Luego el fracaso en el género epistolar. ¿Por qué escribe como si fuera Leopoldo Marechal ungido Papa? ¿Por qué? En su última carta se define a sí mismo como piscodélico, en el sentido más drogón del movimiento experimental. La psicodelia argentina fue el rock, según Solari. Con esa definición de sí mismo planta bandera para ligar una forma corrida, esmerilada de ver el mundo (que prefiere no explicar, porque sería muy largo) a su tribu. A su palo. Para que la traducción de lo que fue el consumo fuerte de droga en la Argentina, Para que los buenos resultados más allá de sus caídos, de sus cobayos, quede apropiada simbólicamente por unos aventureros de la guitarra eléctrica más allá del bien y del mal.

Hay algo que no le perdonamos al Indio después de lo de Olavarría. Que esté por debajo del piso de estandarización de verosimilitud que demanda ser quién es. La truchada. Lo que no se tolera más es entender que no se puede creer en nada ni en nadie.

El Indio nos permite pensar cómo se fundan las religiones. Una religión con sus milagros y sus aparecidos. Uno de los muertos se apellida Bulacio, como el Walter que mató la policía por una razzia en la entrada a un recital de los Redondos. El milagro podría mitificarse de la siguiente manera: Bulacio, volvió de la muerte para ver de nuevo al Indio, volvió por un rato.

Pero volvió a morir.

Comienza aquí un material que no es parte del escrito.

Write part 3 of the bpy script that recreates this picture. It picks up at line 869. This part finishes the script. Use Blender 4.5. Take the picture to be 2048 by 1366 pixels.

Walter reencarnado en Juan Francisco revivió su muerte. El Indio murió también dos veces con ellos. Ya no le creen como antes. ¿O tal vez si le creen sus vulnerables feligreses? Al fin y al cabo, una deidad de la psicodelia requiere de tragedias para totemizarse. Un Indio que es un Totem y que ya tiene a sus muertitos para que en el Altar de la Patria musiquera pueda ser adorado. Y eso lo eleva al santuario necrofílico que tanto nos seduce.